*Your instructions*.
Look below for the line containing "Continue the Blender" and the line containing "place('garden_wall',gw,(rd(52)[0]+15.9+6.8,56,0),thC)"; repeat exactly those two lines and all lines between them, and nothing else.

# Start of Given information

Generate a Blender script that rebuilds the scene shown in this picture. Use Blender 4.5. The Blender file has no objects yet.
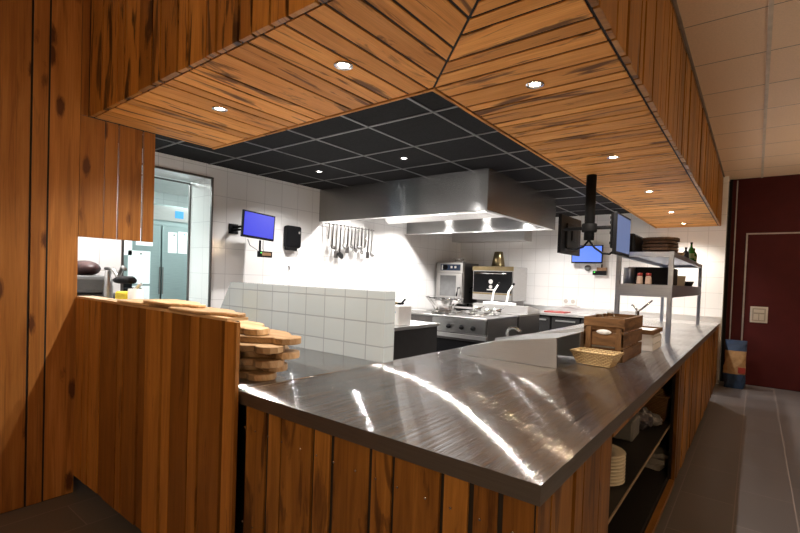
import bpy, bmesh, math, random
from mathutils import Vector, Matrix
random.seed(7)
PI = math.pi
scene = bpy.context.scene
COL = scene.collection

# ------------------------------------------------------------------ materials
def new_mat(name):
    m = bpy.data.materials.new(name); m.use_nodes = True
    nt = m.node_tree; b = nt.nodes['Principled BSDF']
    return m, nt, b
def ramp(nt, stops, fac):
    r = nt.nodes.new('ShaderNodeValToRGB'); e = r.color_ramp.elements
    while len(e) < len(stops): e.new(0.5)
    for el, (p, c) in zip(e, stops):
        el.position = p; el.color = (*c, 1)
    nt.links.new(fac, r.inputs['Fac']); return r
def mixc(nt, a, b, fac, mode='MIX'):
    n = nt.nodes.new('ShaderNodeMix'); n.data_type = 'RGBA'; n.blend_type = mode
    for sock, v in ((n.inputs['Factor'], fac), (n.inputs['A'], a), (n.inputs['B'], b)):
        if sock.type == 'RGBA':
            pass
    fs = n.inputs[0]; A = n.inputs[6]; B = n.inputs[7]
    for s, v in ((fs, fac), (A, a), (B, b)):
        if hasattr(v, 'is_linked') or hasattr(v, 'links'): nt.links.new(v, s)
        elif isinstance(v, (int, float)): s.default_value = v
        else: s.default_value = (*v, 1)
    return n.outputs[2]
def noise(nt, vec, scale, detail=4, rough=.55, dist=0):
    n = nt.nodes.new('ShaderNodeTexNoise'); n.inputs['Scale'].default_value = scale
    n.inputs['Detail'].default_value = detail; n.inputs['Roughness'].default_value = rough
    n.inputs['Distortion'].default_value = dist
    if vec is not None: nt.links.new(vec, n.inputs['Vector'])
    return n.outputs['Fac']
def uvmap(nt, sx=1, sy=1, sz=1, loc=(0,0,0)):
    t = nt.nodes.new('ShaderNodeTexCoord'); mp = nt.nodes.new('ShaderNodeMapping')
    mp.inputs['Scale'].default_value = (sx, sy, sz); mp.inputs['Location'].default_value = loc
    nt.links.new(t.outputs['UV'], mp.inputs['Vector']); return mp.outputs['Vector']
def bump(nt, b, h, strength=.3, dist=.002):
    n = nt.nodes.new('ShaderNodeBump'); n.inputs['Strength'].default_value = strength
    n.inputs['Distance'].default_value = dist
    nt.links.new(h, n.inputs['Height']); nt.links.new(n.outputs['Normal'], b.inputs['Normal'])

def plain(name, col, rough=.5, metal=0, var=.12, scale=12, spec=.5):
    m, nt, b = new_mat(name)
    t = nt.nodes.new('ShaderNodeTexCoord')
    n = noise(nt, t.outputs['Object'], scale, 3)
    lo = tuple(c*(1-var) for c in col); hi = tuple(min(1, c*(1+var)) for c in col)
    r = ramp(nt, [(.3, lo), (.7, hi)], n)
    nt.links.new(r.outputs['Color'], b.inputs['Base Color'])
    b.inputs['Roughness'].default_value = rough; b.inputs['Metallic'].default_value = metal
    b.inputs['Specular IOR Level'].default_value = spec
    return m

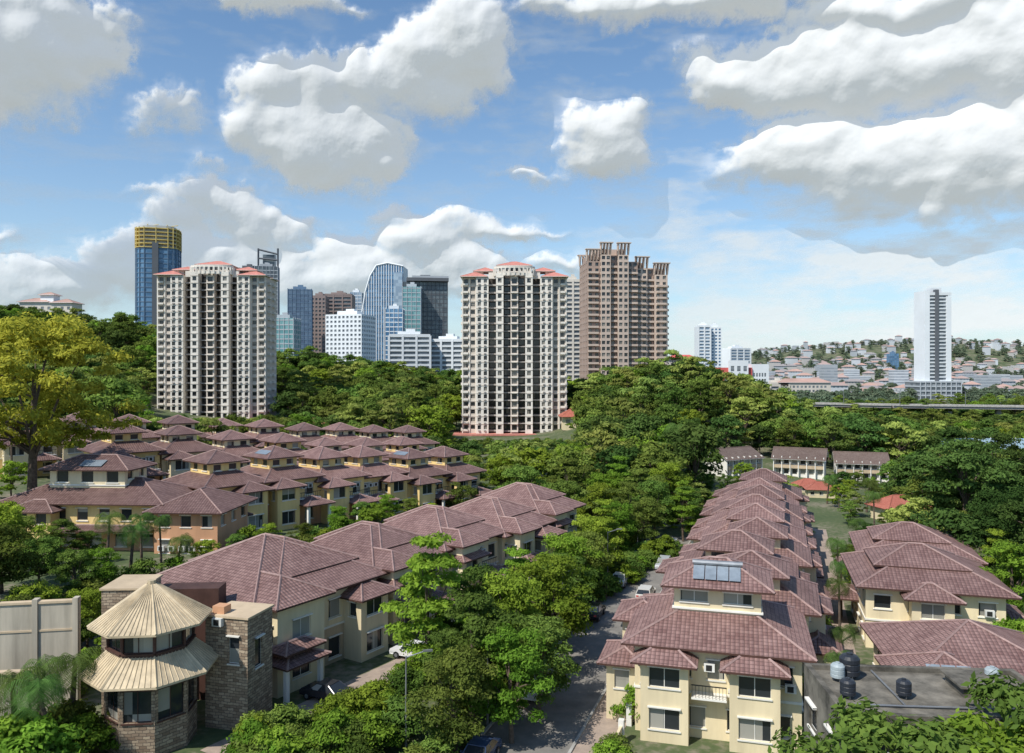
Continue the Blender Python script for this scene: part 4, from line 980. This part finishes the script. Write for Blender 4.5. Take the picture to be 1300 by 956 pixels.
for y,o,k,f in ((71,-2.2,1,0),(65.5,-2.1,0,0),(86,-2.2,2,1),(78,4.6,0,0),(93,2.2,4,1),(107,2.1,1,0),(112,-2,2,0),(54,-2.2,3,0),(99,-2.1,0,1),(119,1.5,0,0)):
    place('parked_car',CARS[k],(rd(y)[0]+o,y,.07),aR+math.pi*f)
for t,k in ((3,2),(14,0),(26,1),(38,3),(49,0)):
    p=oB+rB*3.8+dB*t; place('parked_car',CARS[k],(p.x,p.y,.08),thB+.1)
mb=MB(); mb.beam('pole',(0,0,0),(0,0,6.5),.08,'metal',8,.05); mb.beam('arm',(0,0,6.4),(1.5,0,6.8),.04,'metal',6); mb.box('lamp_head',1.2,1.9,-.12,.12,6.72,6.84,'metal')
for y in (60,80,100,120): place('street_lamp',mb,(rd(y)[0]-3.9,y,0),.2)
place('street_lamp',mb,(-7.6,56.5,0),.2)
gw=MB(); 
for k in range(9): gw.box('panels',-.1,.1,k*8.6,k*8.6+5.2,0,1.3,'cream'); gw.box('pillars',-.2,.2,k*8.6+5.2,k*8.6+5.6,0,1.7,'white'); gw.box('pillars',-.2,.2,k*8.6-.4,k*8.6,0,1.7,'white')
place('garden_wall',gw,(rd(52)[0]+6.9,52,0),thC)
place('garden_wall',gw,(rd(52)[0]+15.9+6.8,56,0),thC)

# ---------------- clouds ----------------
def perlin(x,y,seed):
    g=np.random.default_rng(seed); th=g.random((256,256))*2*np.pi; GX,GY=np.cos(th),np.sin(th)
    xi=np.floor(x).astype(int); yi=np.floor(y).astype(int); xf=x-xi; yf=y-yi
    u=xf**3*(xf*(xf*6-15)+10); v=yf**3*(yf*(yf*6-15)+10)
    def d(i,j): a=(xi+i)%256; b=(yi+j)%256; return GX[a,b]*(xf-i)+GY[a,b]*(yf-j)
    return (d(0,0)*(1-u)+d(1,0)*u)*(1-v)+(d(0,1)*(1-u)+d(1,1)*u)*v
def fbm(x,y,f,o,seed,bil=False,g=.5):
    s=0;a=1;t=0
    for k in range(o):
        n=perlin(x*f+13.7*k,y*f+5.1*k,seed+k); s=s+a*(np.abs(n)*2 if bil else n*1.4); t+=a; a*=g; f*=2.03
    return s/t
def blur(A,n):
    for _ in range(n):
        A=(np.roll(A,1,0)+2*A+np.roll(A,-1,0))/4; A=(np.roll(A,1,1)+2*A+np.roll(A,-1,1))/4
    return A
step=math.radians(.064); AZ=np.arange(-math.radians(42),math.radians(42),step); EL=np.arange(-.004,math.radians(31.5),step)
az,el=np.meshgrid(AZ,EL)
BL=[(592,58,58,56,55),(540,72,58,42,55),(480,95,66,32,62),(405,110,55,36,62),(345,115,50,34,52),(330,165,42,45,45),(400,185,85,60,55),(460,185,56,50,52),(430,215,66,30,26),(555,118,40,36,32),(620,95,30,32,26),
    (45,75,95,70,72),(-40,80,90,90,80),(110,50,55,40,50),(60,10,100,30,30),
    (215,135,38,24,32),(240,150,26,20,20),(180,155,24,16,16),
    (765,178,48,38,44),(790,160,30,30,46),(735,190,30,22,36),(800,200,24,28,28),(665,222,32,8,12),
    (350,-8,80,15,18),(430,5,26,10,10),(270,215,22,10,12),(190,245,24,8,8),
    (940,100,72,38,36),(1010,105,85,55,42),(1090,95,95,56,55),(1180,80,105,56,55),(1280,60,110,56,66),(890,80,30,18,18),
    (800,12,100,20,22),(960,-5,150,26,26),(1150,10,150,26,26),(700,4,50,14,12),
    (960,200,55,20,24),(1040,190,95,38,46),(1130,200,115,46,56),(1230,200,115,56,66),(1330,170,90,90,90),(1090,240,80,22,26),(1190,255,80,18,26),
    (270,262,58,34,34),(225,280,50,30,28),(310,285,55,32,38),(170,320,58,28,38),(110,345,70,20,36),(30,350,70,22,36),(10,305,24,10,10),(60,365,100,20,40),(360,300,34,24,34),
    (430,325,46,26,36),(500,272,34,14,14),(560,285,50,18,22),(530,310,75,28,40),(620,300,40,16,20),(460,350,90,30,45),(380,350,60,28,45),(700,335,36,12,14),(690,290,26,7,7),(250,340,120,40,60),(590,345,60,22,30)]
wx=fbm(az,el,9,6,100,g=.58)*.036+fbm(az,el,36,5,140,g=.65)*.015; wy=fbm(az,el*1.2,9,6,200,g=.58)*.032+fbm(az,el,36,5,240,g=.65)*.014
A2=az+wx; E2=el+wy
acc=np.zeros_like(az); kk=200.0
for px,py,rx,ru,rl in BL:
    ca=math.atan((px-650)/1000); c=math.cos(ca); ce=math.atan((470-py)/1000*c)
    RX=rx/1000*c*c*1.16; RU=ru/1000*c*1.16; RD=rl/1000*c*1.10
    dx=(A2-ca)/RX; dy=E2-ce; dy=np.where(dy>0,dy/RU,dy/RD)
    rm=(RX*min(RU,RD)*1.2)**.5
    hh=rm*(1-(dx*dx+dy*dy))
    acc+=np.exp(np.clip(hh*kk,-30,30))
Hh=np.log(acc+1e-12)/kk
bil=fbm(az,el*1.15,17,7,300,True,.62)
fine=fbm(az,el,60,6,420,g=.72)
Hn=Hh+.032*(bil-.38)+.016*fine
rag=.5+.5*np.clip(fbm(az,el*1.5,10,4,500)*2.2,-1,1)
bH=blur(Hh,6)
up_=np.clip(-(np.roll(bH,-3,0)-np.roll(bH,3,0))/(6*step),-1,1)
edge=.020+.050*rag*np.clip(.75-up_*.8,.12,1.3)
al=np.clip(Hn/edge+.12,0,1); al=al*al*(3-2*al)
fr=np.clip((Hn+.022)/.04,0,1)*np.clip(.5+1.6*fbm(az,el*1.6,26,6,530,g=.65),0,1)*.5
al=1-(1-al)*(1-fr)
al*=1-.50*np.exp(-np.clip(el,0,1)/.085)
pxg=650+1000*np.tan(az); pyg=470-1000*np.tan(el)/np.cos(az)
v=fbm(az,el*4.5,6,7,600,g=.6)+.5*fbm(az,el*3,22,5,650)
v2=fbm(az+2,el*2.2+1,9,7,700,g=.6)
rt=1/(1+np.exp(-(pxg-860)/110)); low=np.exp(-((pyg-370)/110)**2)
veil=np.clip(v*1.2+v2*(.45+.9*rt)+.04+.40*rt+.30*low-.10*np.exp(-((pxg-760)/120)**2),0,1)*(.42+.47*rt)*np.clip((pyg+80)/200+.45,0,1)
veil=np.clip(veil,0,.88)
Al=1-(1-al)*(1-veil)
bl=.5*fbm(az,el*1.15,17,3,300,True,.5)+.5*(.38+.35*fbm(az,el*1.1,20,4,333,g=.55))
dens=np.clip(Hh+.034*(bl-.36)+.010,0,None)
hgt=np.sqrt(dens*.06+1.2e-4)+.12*dens
hgt=.50*blur(hgt,60)+.38*blur(hgt,22)+.12*blur(hgt,8)
hgt=hgt+(.0017*fbm(az,el,34,7,810,g=.66))*np.clip(dens/.02,.25,1)
R0=9000.0; R=R0*(1-hgt*.66)
X=R*np.sin(az)*np.cos(el); Y=R*np.cos(az)*np.cos(el); Z=CAMZ+R*np.sin(el)
n1,n0=az.shape; V=np.stack([X,Y,Z],-1).reshape(-1,3).astype(np.float32)
i,j=np.meshgrid(np.arange(n0-1),np.arange(n1-1)); a=(j*n0+i).ravel(); F=np.stack([a,a+1,a+1+n0,a+n0],1)
Af=Al.ravel(); keep=(Af[F].max(1)>.01); F=F[keep].astype(np.int32)
me=bpy.data.meshes.new('clouds'); me.vertices.add(len(V)); me.vertices.foreach_set('co',V.ravel()); me.loops.add(F.size); me.loops.foreach_set('vertex_index',F.ravel()); me.polygons.add(len(F)); me.polygons.foreach_set('loop_start',np.arange(0,F.size,4,dtype=np.int32)); me.update(calc_edges=True)
q=me.attributes.new('alpha','FLOAT','POINT'); q.data.foreach_set('value',Af.astype(np.float32))
me.shade_smooth()
m,nt,out=newmat('cloud_vapour_glow')
at=N(nt,'ShaderNodeAttribute',attribute_name='alpha')
df=N(nt,'ShaderNodeBsdfDiffuse'); df.inputs[0].default_value=(.43,.425,.415,1)
em=N(nt,'ShaderNodeEmission'); em.inputs[0].default_value=(.87,.93,1,1); em.inputs[1].default_value=.39  # steady glow added in place of scattered light, lifts the shaded parts
ad=N(nt,'ShaderNodeAddShader'); nt.links.new(df.outputs[0],ad.inputs[0]); nt.links.new(em.outputs[0],ad.inputs[1])
tp=N(nt,'ShaderNodeBsdfTransparent'); mx=N(nt,'ShaderNodeMixShader'); nt.links.new(at.outputs['Fac'],mx.inputs[0]); nt.links.new(tp.outputs[0],mx.inputs[1]); nt.links.new(ad.outputs[0],mx.inputs[2]); nt.links.new(mx.outputs[0],out.inputs[0])
try: m.cycles.emission_sampling='NONE'
except Exception: pass
me.materials.append(m); o=bpy.data.objects.new('clouds',me); COL.objects.link(o)

# ---------------- light, world, camera ----------------
SE=math.radians(50); SR=math.radians(226)
w=bpy.data.worlds.new('World'); S.world=w; w.use_nodes=True; nt=w.node_tree; nt.nodes.clear()
wo=nt.nodes.new('ShaderNodeOutputWorld'); bg=nt.nodes.new('ShaderNodeBackground'); sk=nt.nodes.new('ShaderNodeTexSky'); sk.sky_type='NISHITA'; sk.sun_disc=False; sk.sun_elevation=SE; sk.sun_rotation=SR; sk.air_density=1.0; sk.dust_density=.5; sk.ozone_density=1.6
tc=nt.nodes.new('ShaderNodeTexCoord'); sp=nt.nodes.new('ShaderNodeSeparateXYZ'); nt.links.new(tc.outputs['Generated'],sp.inputs[0])
hz=mth(nt,'MULTIPLY',mth(nt,'POWER',2.718,mth(nt,'MULTIPLY',mth(nt,'ABSOLUTE',sp.outputs[2]),-7.5)),.66)
tint=mixc(nt,1.0,sk.outputs[0],(.93,1.14,1.25),'MULTIPLY')
colr=mixc(nt,hz,tint,(5.4,6.2,7.0))
bg.inputs[1].default_value=.12; nt.links.new(colr,bg.inputs[0]); nt.links.new(bg.outputs[0],wo.inputs[0])
sd=Vector((math.sin(SR)*math.cos(SE),math.cos(SR)*math.cos(SE),math.sin(SE)))
l=bpy.data.lights.new('sun','SUN'); l.energy=5.0; l.angle=math.radians(.5); l.color=(1,.95,.86); o=bpy.data.objects.new('sun',l); COL.objects.link(o); o.rotation_euler=sd.to_track_quat('Z','Y').to_euler()
cam=bpy.data.cameras.new('camera'); cam.sensor_width=36; cam.lens=36*1000/1300; cam.shift_y=-8/1300; cam.clip_start=.5; cam.clip_end=30000
o=bpy.data.objects.new('camera',cam); COL.objects.link(o); o.location=(0,0,CAMZ); o.rotation_euler=(math.radians(90),0,0); S.camera=o
S.view_settings.view_transform='Standard'; S.view_settings.look='None'; S.view_settings.exposure=0; S.view_settings.gamma=1
print('polys',sum(len(m.polygons) for m in bpy.data.meshes))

# End of Given information

*Exercise result*.
Continue the Blender Python script for this scene: part 4, from line 980. This part finishes the script. Write for Blender 4.5. Take the picture to be 1300 by 956 pixels.
for y,o,k,f in ((71,-2.2,1,0),(65.5,-2.1,0,0),(86,-2.2,2,1),(78,4.6,0,0),(93,2.2,4,1),(107,2.1,1,0),(112,-2,2,0),(54,-2.2,3,0),(99,-2.1,0,1),(119,1.5,0,0)):
    place('parked_car',CARS[k],(rd(y)[0]+o,y,.07),aR+math.pi*f)
for t,k in ((3,2),(14,0),(26,1),(38,3),(49,0)):
    p=oB+rB*3.8+dB*t; place('parked_car',CARS[k],(p.x,p.y,.08),thB+.1)
mb=MB(); mb.beam('pole',(0,0,0),(0,0,6.5),.08,'metal',8,.05); mb.beam('arm',(0,0,6.4),(1.5,0,6.8),.04,'metal',6); mb.box('lamp_head',1.2,1.9,-.12,.12,6.72,6.84,'metal')
for y in (60,80,100,120): place('street_lamp',mb,(rd(y)[0]-3.9,y,0),.2)
place('street_lamp',mb,(-7.6,56.5,0),.2)
gw=MB(); 
for k in range(9): gw.box('panels',-.1,.1,k*8.6,k*8.6+5.2,0,1.3,'cream'); gw.box('pillars',-.2,.2,k*8.6+5.2,k*8.6+5.6,0,1.7,'white'); gw.box('pillars',-.2,.2,k*8.6-.4,k*8.6,0,1.7,'white')
place('garden_wall',gw,(rd(52)[0]+6.9,52,0),thC)
place('garden_wall',gw,(rd(52)[0]+15.9+6.8,56,0),thC)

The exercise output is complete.